Barry Diller on 'foolish' Microsoft, 'smart' AOL and much more

Microsoft's Bing may be the fastest-growing player in the search market, but IAC chairman Barry Diller doesn't seem to think much of its prospects.

Diller told attendees of the Goldman Sachs Communacopia conference on Wednesday that he believes trying to beat Google at its own game, as Bing is doing, is a losing proposition. "When you have two thirds of the business [as Google does], if you think you can be head-on with them, I think that's real foolishness," he said.

Of course, Diller's own company competes in the search market, but Ask.com is a different kind of creature, he says, relying on human intelligence rather than algorithms. "It doesn't have a lot of share, but it has scale," he says. "I think over time, it really can compete."
Diller had nicer things to say about the strategy espoused by new AOL chairman Tim Armstrong, who is emphasizing the company's content efforts in anticipation of a spinoff from parent Time Warner. (DailyFinance is part of AOL, by the way.)

"I think that's a very smart direction for AOL," he said. Diller contrasted Armstrong's leadership with that of Time Warner, which, he said, lacked a vision for the Internet giant. "Basically, I think the attitude of Time Warner toward AOL was, Well, we'd love it if we could rub a lamp and make it go away, but we can't so we'll just leave it over there."

Diller said IAC has no interest in purchasing AOL, "but there are kinds of alliances for us that maybe will happen, maybe won't happen."

Asked about IAC's new venture with former NBC Universal programming honcho Ben Silverman, Diller was full of praise for the young executive, who managed to arouse considerable hostility during his brief tenure in network television. "I always thought Ben was miscast at NBC," he said. "I don't think that was the job for him."
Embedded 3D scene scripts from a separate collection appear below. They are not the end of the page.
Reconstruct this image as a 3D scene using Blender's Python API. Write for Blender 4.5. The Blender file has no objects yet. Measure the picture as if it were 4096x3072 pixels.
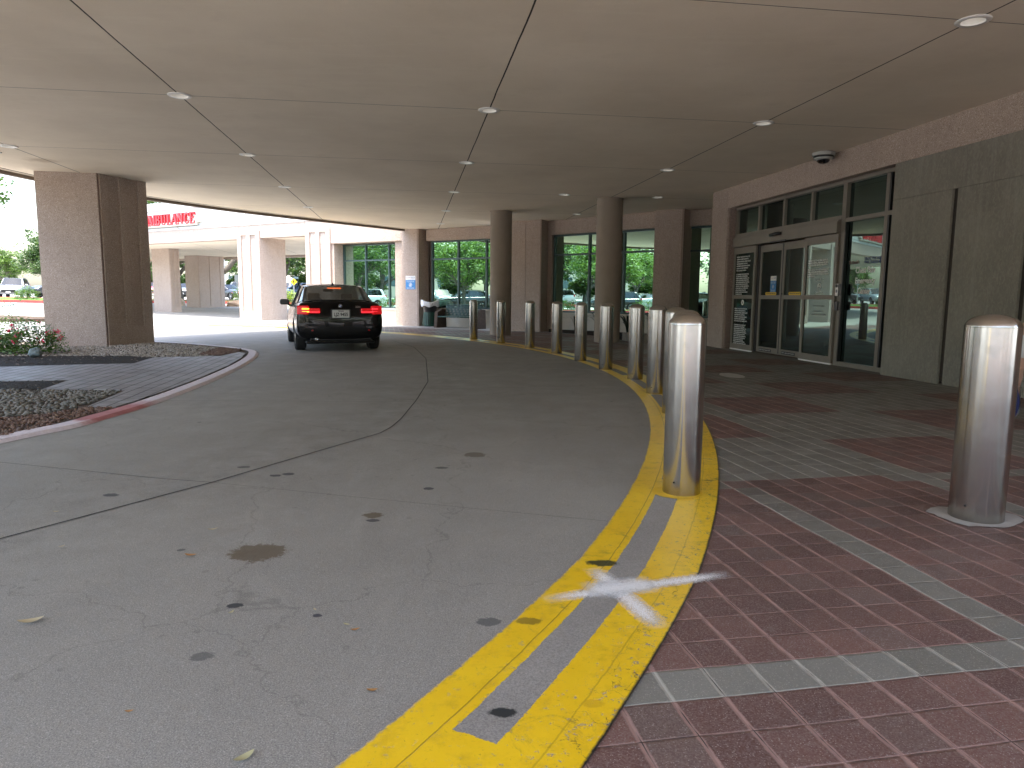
import bpy, bmesh, math, random
from mathutils import Vector, Matrix, noise
R = math.radians
CX, CY = -15.76, 9.64
random.seed(7)
S = bpy.context.scene
COL = S.collection
V = Vector

# ------------------------------------------------------------------ objects
def tag(o, label=None, cat=None, group=None, kind=None):
    if label: o['label'] = label
    if cat: o['category'] = cat
    if group: o['group'] = group
    if kind: o['kind'] = kind
    return o

def empty(name, loc, rz=0, **k):
    o = bpy.data.objects.new(name, None)
    o.empty_display_size = .2
    COL.objects.link(o); o.location = loc; o.rotation_euler = (0, 0, rz)
    return tag(o, **k)

def put(name, me, parent=None, loc=(0, 0, 0), rz=0, **k):
    o = bpy.data.objects.new(name, me); COL.objects.link(o)
    o.parent = parent; o.location = loc; o.rotation_euler = (0, 0, rz)
    return tag(o, **k)

def copy_tree(o, parent=None):
    c = o.copy(); COL.objects.link(c); c.parent = parent
    for ch in list(o.children): copy_tree(ch, c)
    return c

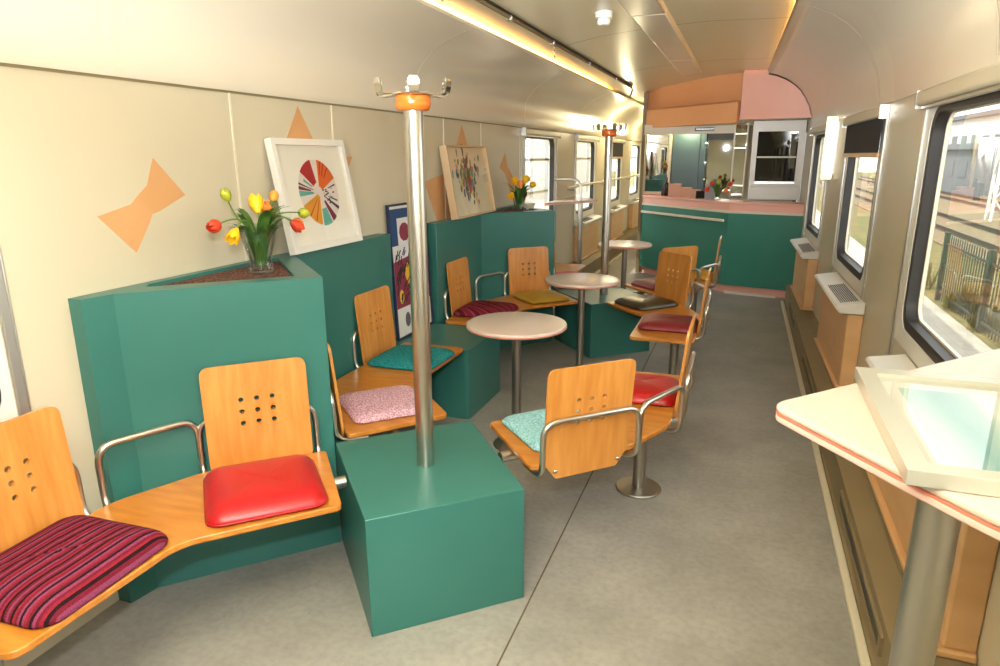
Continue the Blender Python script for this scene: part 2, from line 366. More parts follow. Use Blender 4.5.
MB().lathe([(.05,0),(.058,0.0),(.058,.012),(.05,.014)],(-.93,4.55,2.462),24).build('detector_base',M['plastic'],sd,smooth=True)

# ------------------------------------------------------------------ windows
def window(n, x, sgn, y0, y1, mid=False, fw=.075):
    w=bpy.data.objects.new('window_%d'%n,None); COL.objects.link(w); w['kind']='structure'; b=(x,(y0+y1)/2,WZ0); w.location=b; w['_b']=b
    mp=lambda a,c,d:(x+sgn*d,a,c)
    gw=fw+(.043 if sgn>0 else .023)
    def loop(i,r): return rrect(y0+i,y1-i,WZ0+i,WZ1-i*.55,r,6)
    MB().ring(loop(0,.004),loop(fw,.10),-.004,.05,mp).build('window_frame',M['white'],w,smooth=True,angle=.5)
    MB().ring(loop(fw-.002,.10),loop(gw,.085),.0,.046,mp).build('window_gasket',M['rubber'],w,smooth=True,angle=.5)
    MB().ring(loop(gw-.002,.085),loop(gw+.01,.08),.044,.056,mp).build('inner_bead',M['cream'],w,smooth=True,angle=.5)
    g=MB(); lp=loop(gw+.002,.08); g.add([mp(*p,.051) for p in lp],[tuple(range(len(lp)))])
    g.build('window_pane',M['glass'],w)
    for ya in (y0-.035,y1+.005):
        xs=sorted((x,x-sgn*.012)); MB().box(xs[0],xs[1],ya,ya+.03,WZ0-.16,WZ1+.02).build('aluminium_trim',M['alu'],w,bevel=.003)
    if mid:
        xs=sorted((x+sgn*.055,x+sgn*.08)); MB().box(xs[0],xs[1],y0+.1,y1-.1,1.545,1.575).build('transom_bar',M['cream'],w,bevel=.004)
    return w
k=1
for a in WR: window(k,XR,1,*a); k+=1
for a in WL: window(k,XL,-1,*a,mid=a[0]>6,fw=.032 if a[0]==0. else .075); k+=1
# roller blind boxes over the windows
def blind(x,sgn,y0,y1,label,drop=0.):
    t=thing('roller_blind',label,'roller blind',(x-sgn*.03,(y0+y1)/2,1.84),'roller blind boxes over the windows')
    xs=sorted((x-.002*sgn,x-sgn*.05)); MB().box(xs[0],xs[1],y0-.03,y1+.03,1.80,1.862).build('blind_box',M['wall'],t,bevel=.012,seg=3)
    for ya in (y0-.036,y1+.03):
        MB().box(xs[0],xs[1],ya,ya+.006,1.79,1.865).build('end_bracket',M['alu'],t)
    xa=x-sgn*.022
    if drop:
        MB().box(xa-.0015,xa+.0015,y0+.01,y1-.01,1.80-drop,1.80).build('blind_cloth',M['blind'],t)
        MB().box(xa-.008,xa+.008,y0,y1,1.80-drop-.028,1.80-drop).build('bottom_bar',M['casing'],t,bevel=.004)
    else:
        MB().box(xa-.008,xa+.008,y0,y1,1.785,1.80).build('bottom_bar',M['alu'],t,bevel=.003)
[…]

"This is a person who actually figured out before anyone else did, he figured out that you could take these program formats from Britain, from Scandinavia, and he figured out that you could take them all over the world...So I think he's the perfect impresario for us, and, again, it's not a big cash investment for us."

Finally, Diller also addressed the question that has preoccupied just about everyone in the media business this year: whether there's any chance of getting web users to pay for news and other content. He thinks there is.

"There's this whole kind of mythology about the Internet being free," he said. "When the Internet began, the early adopters and the people who were promoting it were the people on the technical side, and the people on the technical side said, 'We don't care about copyrights. We want everything online.' But it's obviously an absurd proposition.

"People are going to, as they have, pay for things."